Há travessias aquáticas que mercamos em bilhetes de ida e volta, esquecendo que assim partilhamos o destino dos poucos (Orfeu, Dioniso, Psiquê,…) que transportados por Caronte tiveram talento para regressar da visita ao Aqueronte, sem nele terem deixado os sonhos e desejos não consumados em vida. Até nas quotidianas viagens de ida e volta há Mestres que, mais do dar-nos troco, nos devolvem o sentido da vida. Evoquemos um que deixou escritas alegorias que, tantos séculos volvidos, não deixam de nos interpelar pela via do sorriso:
“Estando o Corregedor nesta conversa com o Arrais infernal chegou um Procurador, carregado de livros, e diz o Corregedor ao Procurador:
CORREGEDOR – Ó senhor Procurador!
PROCURADOR – Beijo-vos as mãos, Juiz! Que diz este barqueiro? Que diz?
DIABO – Que sereis bom remador. Entrai, bacharel doutor, E ireis a dar à bomba.
PROCURADOR – Este barqueiro zomba…Gostais de ser gozador? Essa gente que aí está, Para onde a levais?
DIABO – Para as penas infernais.
PROCURADOR – Dix! Eu é que não vou para lá! Outro navio ali está, Muito melhor assombrado.
DIABO – Ora estás bem aviado! Entra, em muito má hora!
CORREGEDOR – Confessastes-vos, doutor?
PROCURADOR – Bacharel sou. Não tive tempo! Não pensei que era preciso, Nem de morte a minha dor. E vós, senhor Corregedor?
CORREGEDOR – Eu muito bem me confessei, Mas tudo quanto roubei Encobri ao confessor…
PROCURADOR – …Porque, se o não tornais, Não vos querem absolver, E é muito mau devolver Depois que o apanhais.

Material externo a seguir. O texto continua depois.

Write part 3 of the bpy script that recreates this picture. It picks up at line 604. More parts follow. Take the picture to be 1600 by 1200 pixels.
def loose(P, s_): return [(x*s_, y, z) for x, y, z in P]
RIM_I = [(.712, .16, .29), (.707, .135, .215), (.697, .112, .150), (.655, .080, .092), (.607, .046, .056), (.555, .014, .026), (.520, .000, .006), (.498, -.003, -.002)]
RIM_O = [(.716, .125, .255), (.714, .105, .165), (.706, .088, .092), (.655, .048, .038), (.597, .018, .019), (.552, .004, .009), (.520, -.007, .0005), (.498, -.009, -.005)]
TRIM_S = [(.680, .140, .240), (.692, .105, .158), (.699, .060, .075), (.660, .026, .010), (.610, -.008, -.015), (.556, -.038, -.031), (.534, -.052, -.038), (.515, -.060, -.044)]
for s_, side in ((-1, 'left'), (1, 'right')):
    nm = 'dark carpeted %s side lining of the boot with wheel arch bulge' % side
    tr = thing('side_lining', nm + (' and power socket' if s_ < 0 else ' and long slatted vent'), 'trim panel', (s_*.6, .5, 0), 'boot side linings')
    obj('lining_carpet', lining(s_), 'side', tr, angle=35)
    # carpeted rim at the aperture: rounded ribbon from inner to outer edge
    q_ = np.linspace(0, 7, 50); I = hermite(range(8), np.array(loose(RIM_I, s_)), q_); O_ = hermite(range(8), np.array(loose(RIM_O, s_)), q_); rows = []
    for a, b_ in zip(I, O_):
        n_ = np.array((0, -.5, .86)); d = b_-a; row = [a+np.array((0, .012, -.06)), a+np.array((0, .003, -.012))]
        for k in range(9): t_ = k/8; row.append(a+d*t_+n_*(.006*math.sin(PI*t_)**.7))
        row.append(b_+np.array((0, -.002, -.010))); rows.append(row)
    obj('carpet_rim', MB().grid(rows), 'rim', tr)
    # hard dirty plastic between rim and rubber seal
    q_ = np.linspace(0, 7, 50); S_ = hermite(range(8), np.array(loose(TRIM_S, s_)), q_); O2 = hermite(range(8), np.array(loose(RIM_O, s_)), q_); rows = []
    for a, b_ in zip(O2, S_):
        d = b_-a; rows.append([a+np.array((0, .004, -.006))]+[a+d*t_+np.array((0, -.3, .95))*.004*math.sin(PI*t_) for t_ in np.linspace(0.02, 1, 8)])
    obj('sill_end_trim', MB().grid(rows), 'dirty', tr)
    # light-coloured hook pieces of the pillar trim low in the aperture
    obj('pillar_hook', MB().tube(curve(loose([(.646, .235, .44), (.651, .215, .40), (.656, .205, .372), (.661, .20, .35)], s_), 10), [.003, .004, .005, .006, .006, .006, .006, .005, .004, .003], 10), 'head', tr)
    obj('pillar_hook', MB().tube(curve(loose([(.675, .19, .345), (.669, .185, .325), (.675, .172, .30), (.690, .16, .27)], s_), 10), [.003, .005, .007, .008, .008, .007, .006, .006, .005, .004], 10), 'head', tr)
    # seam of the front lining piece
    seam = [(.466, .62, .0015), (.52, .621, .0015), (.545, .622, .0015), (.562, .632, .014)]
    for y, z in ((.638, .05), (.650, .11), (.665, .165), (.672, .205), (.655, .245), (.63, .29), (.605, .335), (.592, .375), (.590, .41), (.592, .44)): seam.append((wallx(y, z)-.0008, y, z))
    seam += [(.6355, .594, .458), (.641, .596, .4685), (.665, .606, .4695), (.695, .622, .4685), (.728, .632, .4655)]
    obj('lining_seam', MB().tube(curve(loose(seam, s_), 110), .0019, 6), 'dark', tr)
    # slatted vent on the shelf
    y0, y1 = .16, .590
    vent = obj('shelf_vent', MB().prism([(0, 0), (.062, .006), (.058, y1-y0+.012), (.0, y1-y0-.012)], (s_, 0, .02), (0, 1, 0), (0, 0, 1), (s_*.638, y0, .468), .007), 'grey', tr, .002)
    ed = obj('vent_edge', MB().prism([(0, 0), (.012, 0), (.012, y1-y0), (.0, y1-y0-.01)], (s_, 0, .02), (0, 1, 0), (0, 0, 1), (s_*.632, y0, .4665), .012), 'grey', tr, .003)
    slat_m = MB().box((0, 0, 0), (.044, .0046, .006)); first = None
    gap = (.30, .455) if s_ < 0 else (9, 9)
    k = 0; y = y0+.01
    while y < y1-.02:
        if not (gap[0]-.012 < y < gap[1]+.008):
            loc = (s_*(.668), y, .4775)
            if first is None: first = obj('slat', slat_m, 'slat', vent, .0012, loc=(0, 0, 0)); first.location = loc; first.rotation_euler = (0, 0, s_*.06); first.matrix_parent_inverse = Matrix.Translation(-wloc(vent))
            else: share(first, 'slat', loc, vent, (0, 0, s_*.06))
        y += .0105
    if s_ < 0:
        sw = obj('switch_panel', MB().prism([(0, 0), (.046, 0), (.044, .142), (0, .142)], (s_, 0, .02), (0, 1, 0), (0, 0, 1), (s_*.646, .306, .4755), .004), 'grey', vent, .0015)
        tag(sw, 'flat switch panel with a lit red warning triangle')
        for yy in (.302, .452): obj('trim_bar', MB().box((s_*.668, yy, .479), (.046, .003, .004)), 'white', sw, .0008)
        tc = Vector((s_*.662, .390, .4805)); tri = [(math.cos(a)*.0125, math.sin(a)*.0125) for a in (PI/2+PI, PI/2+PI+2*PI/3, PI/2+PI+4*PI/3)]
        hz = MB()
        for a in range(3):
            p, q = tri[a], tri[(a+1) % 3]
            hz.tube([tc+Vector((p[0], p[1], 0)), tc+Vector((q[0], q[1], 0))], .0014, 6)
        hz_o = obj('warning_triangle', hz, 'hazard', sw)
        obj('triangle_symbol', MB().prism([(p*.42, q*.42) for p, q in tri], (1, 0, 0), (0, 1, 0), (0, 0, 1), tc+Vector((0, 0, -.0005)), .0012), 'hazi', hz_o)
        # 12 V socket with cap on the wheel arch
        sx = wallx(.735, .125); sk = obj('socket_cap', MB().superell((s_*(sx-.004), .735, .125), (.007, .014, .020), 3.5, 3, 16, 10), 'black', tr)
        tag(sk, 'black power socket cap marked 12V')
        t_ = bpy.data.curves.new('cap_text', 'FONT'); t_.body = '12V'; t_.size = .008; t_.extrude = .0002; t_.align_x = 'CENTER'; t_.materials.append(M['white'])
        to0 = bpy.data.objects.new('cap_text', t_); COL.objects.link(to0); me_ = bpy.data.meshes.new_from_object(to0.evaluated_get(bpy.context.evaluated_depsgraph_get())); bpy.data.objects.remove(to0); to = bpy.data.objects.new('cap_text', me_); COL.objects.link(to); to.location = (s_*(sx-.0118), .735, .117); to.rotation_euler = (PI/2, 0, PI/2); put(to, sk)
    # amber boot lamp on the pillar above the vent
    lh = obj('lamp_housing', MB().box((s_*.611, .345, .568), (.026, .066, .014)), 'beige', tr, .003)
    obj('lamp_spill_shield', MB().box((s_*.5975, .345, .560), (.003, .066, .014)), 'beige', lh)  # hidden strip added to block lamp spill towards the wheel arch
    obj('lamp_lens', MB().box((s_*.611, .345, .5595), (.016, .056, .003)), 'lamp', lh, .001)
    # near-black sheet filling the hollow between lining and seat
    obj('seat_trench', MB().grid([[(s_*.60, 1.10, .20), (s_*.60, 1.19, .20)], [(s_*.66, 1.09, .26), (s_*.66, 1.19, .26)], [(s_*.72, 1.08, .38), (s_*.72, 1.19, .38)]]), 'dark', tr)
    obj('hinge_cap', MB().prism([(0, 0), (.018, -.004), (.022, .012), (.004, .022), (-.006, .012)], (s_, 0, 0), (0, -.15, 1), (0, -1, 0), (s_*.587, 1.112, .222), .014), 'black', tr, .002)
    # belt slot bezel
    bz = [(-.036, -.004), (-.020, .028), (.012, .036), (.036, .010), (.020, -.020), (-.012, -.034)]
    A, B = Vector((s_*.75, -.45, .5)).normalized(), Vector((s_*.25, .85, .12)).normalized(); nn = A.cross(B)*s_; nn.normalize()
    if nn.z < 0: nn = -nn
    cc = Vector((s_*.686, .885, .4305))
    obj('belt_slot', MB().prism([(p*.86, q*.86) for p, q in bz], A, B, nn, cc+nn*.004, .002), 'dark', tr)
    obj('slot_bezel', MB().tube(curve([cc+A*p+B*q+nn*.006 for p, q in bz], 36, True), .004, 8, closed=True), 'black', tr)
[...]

DIABO – Pois porque não embarcais?
PROCURADOR – Quia speramus in Deo.
DIABO – Imbarquemini in barco meo… Para quê esperais mais?
Vão-se ambos ao batel da Glória, e, chegando, diz o Corregedor ao Anjo:
CORREGEDOR – Ó barqueiro dos gloriosos, Passai-nos neste batel!
ANJO – Oh! Pragas para papel, E para as almas odiosos! Como vindes preciosos, Sendo filhos da ciência!”
Na quarta-feira Mestre Manuel nos morreu novo, ele que de almadravas e copejo sabia no fazer aquilo que um outro Manuel (Teixeira Gomes) deixou escrito. Indo mais além da Taprobana ensinou, algarviamente, aos japoneses a domesticação do atum. Às travessias emprestava a arte que, numa outra vida profissional, já tinha mostrado aos candidatos a passageiros da noite: muitos eram os escolhidos, poucos os que o mereciam. Aos herdeiros dos municipais que o detiveram em flagrante delito de livre exercício da profissão de pescador, associado a um balde de camarões de Monte Gordo, ensinou, pela via do exemplo, a importância da prova em processo contra-ordenacional: ubi non est principalis non potest esse accessorius. Apresentou-se à hierarquia policial com os camarões comidos, sendo, ainda que a contragosto, sumária e expeditamente inocentado.
Mestre Manuel continua entre nós, a gritar “dá-lhe gás!”, porque sempre nos deu mais do que merecíamos.